Widiapradja attended a strict Roman Catholic school and was trained for twelve years in the dogmatic Old Dutch school of drawing and painting. Yet ethnic Chinese students were admitted to Indonesian universities in such limited quotas that art school was impossible. He moved to America in 1979 to attend the University of Texas in El Paso. Widiapradja didn’t think he could learn much there about drawing and painting but he was impressed by the jewelry department. His grandfather had been a master goldsmith, so he took up a family tradition. By the mid 1980‘s, he was on the fast track to international recognition as a jewelry artist - featured at the American Craft Museum and included in their world tour exhibitions. Drake hired him to teach jewelry but that discipline was becoming frustrating.

“Education kept leading me to more doubts and investigations into the nature of living. I wasn’t able to see the history of civilization as progressive. Persecution still exists, brutality and torture even. Evolution moves in baby steps, at least measured emotionally. The ideas that entertained my mind were too big to be expressed within the discipline of jewelry so I started painting again. I rejected abstraction, for the same reasons. I returned to old Dutch realism because abstraction couldn’t accommodate expressions of individual struggle that I was feeling,” he explained.


Widiapradja’s paintings today, mostly seven foot squares, can accommodate big ideas. Many are riffs off themes drawn from sacred texts.

“Realism forces you to embrace process. When you are forced to the edge of the cliff, you lose the luxury of entertaining options. Realistic imagery does the same thing - your expression comes out of necessity. Religious painting is similarly lacking in options. Subjective matter is religious, I’m not. I’m attracted though to sacred texts.

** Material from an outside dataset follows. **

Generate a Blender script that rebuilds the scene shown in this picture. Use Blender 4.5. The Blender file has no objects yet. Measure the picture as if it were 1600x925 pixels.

“Books are symbolic of knowledge, the forbidden fruit. That makes them the touchstone between good and evil, the true and the pseudo, the proven and the mystic. I grew up in a mystic place. Java is that kind of environment. We performed animal sacrifices every year - Old Testament style. We uncovered the center of the floor of the house and fed the earth there the blood of a goat. My father’s factory demanded the blood of cattle. We placed the skulls on the rafters then,” he recalled.
Widiapradja reads both fatalism and desperation in old sacred texts.

“The Old Testament is full of hard decisions from the edge of the cliff, brutal ones even. Abraham had to decide to kill a son. The story of Adam and Eve explains the subjugation of women ever since. Eve came from Adam’s rib. Yet she was hungry for the fruit of the only tree that was forbidden - the tree of knowledge. Again, what a moment. I have always identified with such ideas of faith and knowledge. Most religious philosophers have too.” he explained.


Then, as if to illustrate the regressive history of civilization, he jumped to the New Testament.

“The crucifixion is the most potent image of all time. Imagine, at the moment of his apotheosis, Jesus asks “Why hast Thou forsaken me?” What a moment,” he mused.
Ignatius Widiapradja‘s new paintings comprise “Vanity of Vanities, All is Vanity” at Moberg Gallery in Des Moines, Iowa through August 1.